Arthur Hodge, who lives in Lone Oak Park, stood outside and watched as Falcon contractors pulled up parts of the damaged road and said he is glad the road will finally be smooth for traffic to flow across.
“I think it's good that they are finally doing it,” Hodge said. “It's long overdue. It's been in need of repair for a number of years, so it's good that they're trying to improve on it.”
Hodge said the many potholes that were on roads in Lone Oak Park are what gave him the most trouble throughout the years and is hopeful that Falcon can fix the street problems for the long term.
“They come through and fill them, but when the next rain comes, it washes out,” Hodge said. “To me that was just money thrown away. If you fix it right, it will last a number of years. Hopefully they'll do it right this time so it will last.”
The estimated street project to fix approximately 15 streets is about $1 million, $200,000 more than the city had left in street bond money after the Main Street bridge was completed, Jones said. Lone Oak Park alone is estimated to cost $118,524 for repairs.
The city is helping to haul and dump dirt and assist Falcon with any other services necessary to complete the streets, which in turn will allow for more streets to be repaired within the city, Jones said.
“If they don't have to use the service, it's going to save us some money so that we can do more,” Jones said. “We're doing everything we can to keep them from having to do extra stuff.”
Falcon Contracting came out last week to survey all the roads to be repaired, and Jones said the contractors didn't run into any problems that might delay the work.

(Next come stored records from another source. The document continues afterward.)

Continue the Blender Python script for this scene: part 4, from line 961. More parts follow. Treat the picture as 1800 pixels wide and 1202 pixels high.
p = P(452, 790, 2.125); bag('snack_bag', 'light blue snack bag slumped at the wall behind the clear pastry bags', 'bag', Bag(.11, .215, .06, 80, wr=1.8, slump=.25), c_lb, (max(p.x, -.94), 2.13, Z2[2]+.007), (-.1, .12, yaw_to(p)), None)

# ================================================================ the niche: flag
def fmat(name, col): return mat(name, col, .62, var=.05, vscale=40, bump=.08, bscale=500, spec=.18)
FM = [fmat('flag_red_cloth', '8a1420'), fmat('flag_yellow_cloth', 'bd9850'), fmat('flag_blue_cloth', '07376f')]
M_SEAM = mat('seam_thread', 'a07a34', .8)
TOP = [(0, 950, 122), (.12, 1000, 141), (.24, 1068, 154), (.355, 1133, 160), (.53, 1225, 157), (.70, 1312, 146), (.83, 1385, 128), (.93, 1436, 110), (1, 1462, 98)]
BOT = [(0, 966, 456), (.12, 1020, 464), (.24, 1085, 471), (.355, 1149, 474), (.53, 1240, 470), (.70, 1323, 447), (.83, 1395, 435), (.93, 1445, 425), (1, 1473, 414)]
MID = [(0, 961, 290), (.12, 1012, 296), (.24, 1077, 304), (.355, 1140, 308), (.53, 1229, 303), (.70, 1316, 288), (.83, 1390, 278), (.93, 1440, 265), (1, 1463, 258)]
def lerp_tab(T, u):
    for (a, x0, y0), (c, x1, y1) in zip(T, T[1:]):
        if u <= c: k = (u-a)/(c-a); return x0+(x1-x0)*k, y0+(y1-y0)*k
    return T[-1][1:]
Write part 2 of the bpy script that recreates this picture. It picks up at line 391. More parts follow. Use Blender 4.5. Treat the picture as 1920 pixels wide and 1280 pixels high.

“I think that they did a very professional job of looking at what it is we really need to do,” Jones said. “As far as I know, there wasn't anything unusual that I saw.”
Depending on the weather, the entire street project may be completed by the end of January.
“If it takes less time than that, then everybody will be happy,” Jones said.
After the street repairs are completed, the life of the streets will be 15 to 20 years, depending on the traffic, Jones said.